Work required:
Can you write out all the lines word for word, with no pictures?

Dataset section:
- - - - -
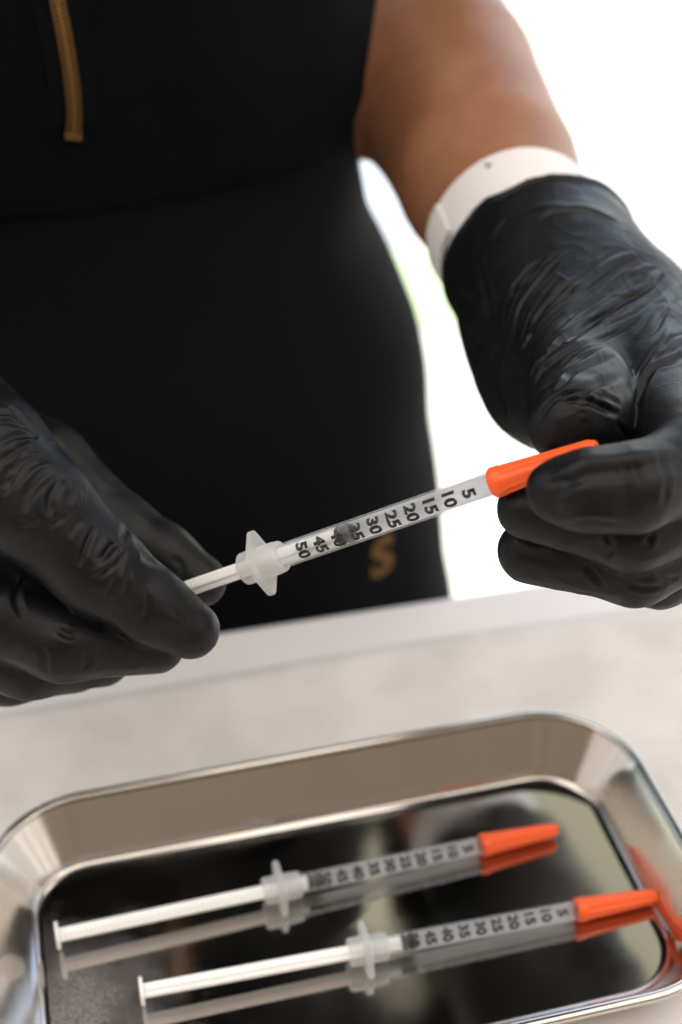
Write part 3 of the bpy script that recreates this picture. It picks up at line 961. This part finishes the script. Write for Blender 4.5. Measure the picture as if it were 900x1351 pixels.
STROKES_R += fan([[(836, 560), (846, 520), (866, 488), (902, 470)], [(834, 520), (850, 480), (880, 440), (904, 400)]], 5, .38, .8, 6)
STROKES_R += fan([[(720, 548), (745, 532), (775, 530), (815, 550)], [(722, 535), (750, 518), (790, 514), (822, 530)]], 5, .36, .75, 9)
STROKES_L += fan([[(0, 600), (14, 588), (34, 580), (52, 585)], [(2, 660), (18, 630), (38, 606), (60, 600)], [(34, 690), (46, 650), (70, 625), (92, 628)]], 5, .36, .85, 5)

STROKES_R += [S(.5, .9, 'groove', (826, 612), (832, 640), (828, 668)), S(.45, .8, 'groove', (838, 608), (846, 640), (842, 674)), S(.4, .8, 'groove', (816, 620), (820, 640), (815, 660)),
    S(.5, 1.2, 'groove', (870, 596), (880, 630), (876, 668)), S(.4, 1.0, 'groove', (720, 640), (745, 634), (770, 640)), S(.5, 1.4, 'fold', (745, 690), (780, 684), (830, 690)),
    S(.5, 1.0, 'groove', (800, 706), (806, 722), (800, 738)), S(.5, 1.0, 'groove', (830, 770), (850, 776), (880, 772))]
STROKES_L += [S(.35, 1.0, 'groove', (190, 770), (196, 800), (186, 826)), S(.5, .9, 'groove', (160, 742), (150, 770), (140, 790)), S(.4, .9, 'groove', (172, 752), (166, 778), (158, 800)),
    S(.4, 1.2, 'groove', (230, 800), (244, 812), (250, 830)), S(.5, 1.2, 'groove', (110, 858), (118, 870), (112, 884)), S(.45, 1.1, 'groove', (50, 850), (60, 866), (58, 884)),
    S(.4, 1.2, 'groove', (228, 735), (240, 748), (236, 762))]
# --- glove on the picture's right
CUFF_R = W_R[0] + ARM_R * .026
wr = (W_R[0] + ARM_R * .043, .0240)
print('WR', [(450 + F_PX * (Vector(q) - EYE).dot(Rt) / (Vector(q) - EYE).dot(Fw), 675.5 - F_PX * (Vector(q) - EYE).dot(Up) / (Vector(q) - EYE).dot(Fw), (Vector(q) - EYE).dot(Fw)) for q in (W_R[0], wr[0])])
palm = [
    [(W_R[0] + ARM_R * .012, .0250), (W_R[0] + ARM_R * .028, .0242), wr, pr(765, 395, .425, 24)],
    [pr(708, 352, .448, 22), pr(785, 450, .410, 19), pr(852, 520, .374, 14)],        # index metacarpal
    [pr(722, 350, .452, 19.5), pr(815, 440, .416, 18), pr(888, 518, .380, 13.5)],
    [pr(722, 345, .455, 18.5), pr(818, 436, .422, 14.5), pr(912, 512, .390, 12.5)],
    [pr(726, 336, .458, 16.5), pr(824, 428, .430, 12.5), pr(918, 512, .402, 11.5)],
    [pr(698, 372, .445, 18.5), pr(722, 440, .412, 18), pr(745, 480, .388, 15)],              # thumb base
    [pr(706, 432, .425, 18), pr(722, 512, .402, 13), pr(756, 562, .374, 9)],                 # thenar behind the thumb
    [pr(755, 470, .405, 17), pr(825, 500, .390, 14)],                                         # web
]
fingers = [
    [pr(735, 465, .392, 15.5), pr(765, 522, .355, 12.6), pr(768, 548, .343, 11.6), pr(757, 556, .334, 10.6)],      # thumb
    [pr(852, 520, .374, 13.5), pr(926, 612, .324, 11), pr(835, 643, .3105, 9.2), pr(776, 646, .3095, 8.6), pr(737, 647, .3110, 7.4)],
    [pr(888, 518, .380, 13), pr(945, 660, .335, 11), pr(835, 700, .327, 9.2), pr(699, 671, .334, 7.6)],
    [pr(912, 512, .390, 12), pr(948, 695, .347, 10.5), pr(838, 748, .338, 9.2), pr(700, 728, .347, 8)],
    [pr(934, 506, .402, 11), pr(940, 695, .367, 9.5), pr(870, 755, .356, 8.5), pr(765, 742, .362, 7.3)],
]
glove_r = glove('glove', P(760, 420, .40) + Vector((-.085, -.13, -.10)), P(760, 420, .40) + Vector((.10, .085, .08)), .00082,
                palm, fingers, CUFF_R, ARM_R, .026, STROKES_R, parent=person, cuff_r=.0262)
# --- glove on the picture's left
wl_ = W_L
palm = [
    [(W_L[0], .029), pr(-270, 380, .425, 27)],
    [pr(-270, 390, .42, 22), pr(-165, 450, .405, 19), pr(-62, 545, .396, 14)],
    [pr(-270, 420, .42, 22), pr(-180, 520, .405, 19), pr(-90, 625, .392, 14)],
    [pr(-280, 450, .42, 20), pr(-210, 580, .40, 17), pr(-135, 700, .392, 13)],
    [pr(-290, 470, .42, 18), pr(-240, 620, .40, 15), pr(-170, 745, .392, 12)],
    [pr(-240, 410, .405, 20), pr(-120, 520, .368, 18), pr(-25, 605, .352, 16)],
    [pr(-120, 540, .385, 17), pr(-60, 610, .375, 15)],
]
fingers = [
    [pr(-25, 605, .352, 16), pr(45, 668, .349, 13.5), pr(130, 750, .353, 11.2), pr(200, 800, .358, 9.2), pr(252, 831, .3605, 7.6)],
    [pr(-62, 545, .396, 14), pr(60, 612, .392, 11), pr(160, 700, .389, 9.4), pr(215, 733, .3865, 8.4), pr(265, 766, .3845, 7)],
    [pr(-90, 625, .392, 13.5), pr(-25, 800, .362, 11.5), pr(85, 845, .362, 10), pr(205, 850, .370, 8)],
    [pr(-135, 700, .392, 13), pr(-55, 845, .372, 11), pr(40, 872, .374, 9.5), pr(135, 868, .382, 8)],
    [pr(-170, 745, .392, 12), pr(-90, 870, .386, 10), pr(10, 888, .388, 8.5), pr(100, 880, .394, 7.5)],
]
glove_l = glove('glove', P(-20, 640, .39) + Vector((-.115, -.11, -.085)), P(-20, 640, .39) + Vector((.08, .10, .10)), .00088,
                palm, fingers, W_L[0], ARM_L, .027, STROKES_L, parent=person, cuff_r=.028)

# a few stray fibres caught on the glove
M_fibre = mat('white_fibre', (.8, .8, .8), .6)
bg_ = bvh_of(glove_r)
for pl in ([(703, 607), (701, 598), (699, 590), (700, 583)], [(706, 606), (704, 600), (706, 594)]):
    h = cast(bg_, 712, 600)[0]
    zc = (h - EYE).dot(Fw) - .004 if h is not None else .34
    path = [P(x, y, zc) for x, y in catmull(pl, 4)]
    rows = [[q + (Rt * math.cos(a) + Up * math.sin(a)) * .00005 for a in (0, 2.09, 4.19)] for q in path]
    link('lint_fibre', mesh(*grid_mesh(rows)), M_fibre, glove_r)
- - - - -
Answer to this problem:
Write part 3 of the bpy script that recreates this picture. It picks up at line 961. This part finishes the script. Write for Blender 4.5. Measure the picture as if it were 900x1351 pixels.
STROKES_R += fan([[(836, 560), (846, 520), (866, 488), (902, 470)], [(834, 520), (850, 480), (880, 440), (904, 400)]], 5, .38, .8, 6)
STROKES_R += fan([[(720, 548), (745, 532), (775, 530), (815, 550)], [(722, 535), (750, 518), (790, 514), (822, 530)]], 5, .36, .75, 9)
STROKES_L += fan([[(0, 600), (14, 588), (34, 580), (52, 585)], [(2, 660), (18, 630), (38, 606), (60, 600)], [(34, 690), (46, 650), (70, 625), (92, 628)]], 5, .36, .85, 5)

STROKES_R += [S(.5, .9, 'groove', (826, 612), (832, 640), (828, 668)), S(.45, .8, 'groove', (838, 608), (846, 640), (842, 674)), S(.4, .8, 'groove', (816, 620), (820, 640), (815, 660)),
    S(.5, 1.2, 'groove', (870, 596), (880, 630), (876, 668)), S(.4, 1.0, 'groove', (720, 640), (745, 634), (770, 640)), S(.5, 1.4, 'fold', (745, 690), (780, 684), (830, 690)),
    S(.5, 1.0, 'groove', (800, 706), (806, 722), (800, 738)), S(.5, 1.0, 'groove', (830, 770), (850, 776), (880, 772))]
STROKES_L += [S(.35, 1.0, 'groove', (190, 770), (196, 800), (186, 826)), S(.5, .9, 'groove', (160, 742), (150, 770), (140, 790)), S(.4, .9, 'groove', (172, 752), (166, 778), (158, 800)),
    S(.4, 1.2, 'groove', (230, 800), (244, 812), (250, 830)), S(.5, 1.2, 'groove', (110, 858), (118, 870), (112, 884)), S(.45, 1.1, 'groove', (50, 850), (60, 866), (58, 884)),
    S(.4, 1.2, 'groove', (228, 735), (240, 748), (236, 762))]
# --- glove on the picture's right
CUFF_R = W_R[0] + ARM_R * .026
wr = (W_R[0] + ARM_R * .043, .0240)
print('WR', [(450 + F_PX * (Vector(q) - EYE).dot(Rt) / (Vector(q) - EYE).dot(Fw), 675.5 - F_PX * (Vector(q) - EYE).dot(Up) / (Vector(q) - EYE).dot(Fw), (Vector(q) - EYE).dot(Fw)) for q in (W_R[0], wr[0])])
palm = [
    [(W_R[0] + ARM_R * .012, .0250), (W_R[0] + ARM_R * .028, .0242), wr, pr(765, 395, .425, 24)],
    [pr(708, 352, .448, 22), pr(785, 450, .410, 19), pr(852, 520, .374, 14)],        # index metacarpal
    [pr(722, 350, .452, 19.5), pr(815, 440, .416, 18), pr(888, 518, .380, 13.5)],
    [pr(722, 345, .455, 18.5), pr(818, 436, .422, 14.5), pr(912, 512, .390, 12.5)],
    [pr(726, 336, .458, 16.5), pr(824, 428, .430, 12.5), pr(918, 512, .402, 11.5)],
    [pr(698, 372, .445, 18.5), pr(722, 440, .412, 18), pr(745, 480, .388, 15)],              # thumb base
    [pr(706, 432, .425, 18), pr(722, 512, .402, 13), pr(756, 562, .374, 9)],                 # thenar behind the thumb
    [pr(755, 470, .405, 17), pr(825, 500, .390, 14)],                                         # web
]
fingers = [
    [pr(735, 465, .392, 15.5), pr(765, 522, .355, 12.6), pr(768, 548, .343, 11.6), pr(757, 556, .334, 10.6)],      # thumb
    [pr(852, 520, .374, 13.5), pr(926, 612, .324, 11), pr(835, 643, .3105, 9.2), pr(776, 646, .3095, 8.6), pr(737, 647, .3110, 7.4)],
    [pr(888, 518, .380, 13), pr(945, 660, .335, 11), pr(835, 700, .327, 9.2), pr(699, 671, .334, 7.6)],
    [pr(912, 512, .390, 12), pr(948, 695, .347, 10.5), pr(838, 748, .338, 9.2), pr(700, 728, .347, 8)],
    [pr(934, 506, .402, 11), pr(940, 695, .367, 9.5), pr(870, 755, .356, 8.5), pr(765, 742, .362, 7.3)],
]
glove_r = glove('glove', P(760, 420, .40) + Vector((-.085, -.13, -.10)), P(760, 420, .40) + Vector((.10, .085, .08)), .00082,
                palm, fingers, CUFF_R, ARM_R, .026, STROKES_R, parent=person, cuff_r=.0262)
# --- glove on the picture's left
wl_ = W_L
palm = [
    [(W_L[0], .029), pr(-270, 380, .425, 27)],
    [pr(-270, 390, .42, 22), pr(-165, 450, .405, 19), pr(-62, 545, .396, 14)],
    [pr(-270, 420, .42, 22), pr(-180, 520, .405, 19), pr(-90, 625, .392, 14)],
    [pr(-280, 450, .42, 20), pr(-210, 580, .40, 17), pr(-135, 700, .392, 13)],
    [pr(-290, 470, .42, 18), pr(-240, 620, .40, 15), pr(-170, 745, .392, 12)],
    [pr(-240, 410, .405, 20), pr(-120, 520, .368, 18), pr(-25, 605, .352, 16)],
    [pr(-120, 540, .385, 17), pr(-60, 610, .375, 15)],
]
fingers = [
    [pr(-25, 605, .352, 16), pr(45, 668, .349, 13.5), pr(130, 750, .353, 11.2), pr(200, 800, .358, 9.2), pr(252, 831, .3605, 7.6)],
    [pr(-62, 545, .396, 14), pr(60, 612, .392, 11), pr(160, 700, .389, 9.4), pr(215, 733, .3865, 8.4), pr(265, 766, .3845, 7)],
    [pr(-90, 625, .392, 13.5), pr(-25, 800, .362, 11.5), pr(85, 845, .362, 10), pr(205, 850, .370, 8)],
    [pr(-135, 700, .392, 13), pr(-55, 845, .372, 11), pr(40, 872, .374, 9.5), pr(135, 868, .382, 8)],
    [pr(-170, 745, .392, 12), pr(-90, 870, .386, 10), pr(10, 888, .388, 8.5), pr(100, 880, .394, 7.5)],
]
glove_l = glove('glove', P(-20, 640, .39) + Vector((-.115, -.11, -.085)), P(-20, 640, .39) + Vector((.08, .10, .10)), .00088,
                palm, fingers, W_L[0], ARM_L, .027, STROKES_L, parent=person, cuff_r=.028)

# a few stray fibres caught on the glove
M_fibre = mat('white_fibre', (.8, .8, .8), .6)
bg_ = bvh_of(glove_r)
for pl in ([(703, 607), (701, 598), (699, 590), (700, 583)], [(706, 606), (704, 600), (706, 594)]):
    h = cast(bg_, 712, 600)[0]
    zc = (h - EYE).dot(Fw) - .004 if h is not None else .34
    path = [P(x, y, zc) for x, y in catmull(pl, 4)]
    rows = [[q + (Rt * math.cos(a) + Up * math.sin(a)) * .00005 for a in (0, 2.09, 4.19)] for q in path]
    link('lint_fibre', mesh(*grid_mesh(rows)), M_fibre, glove_r)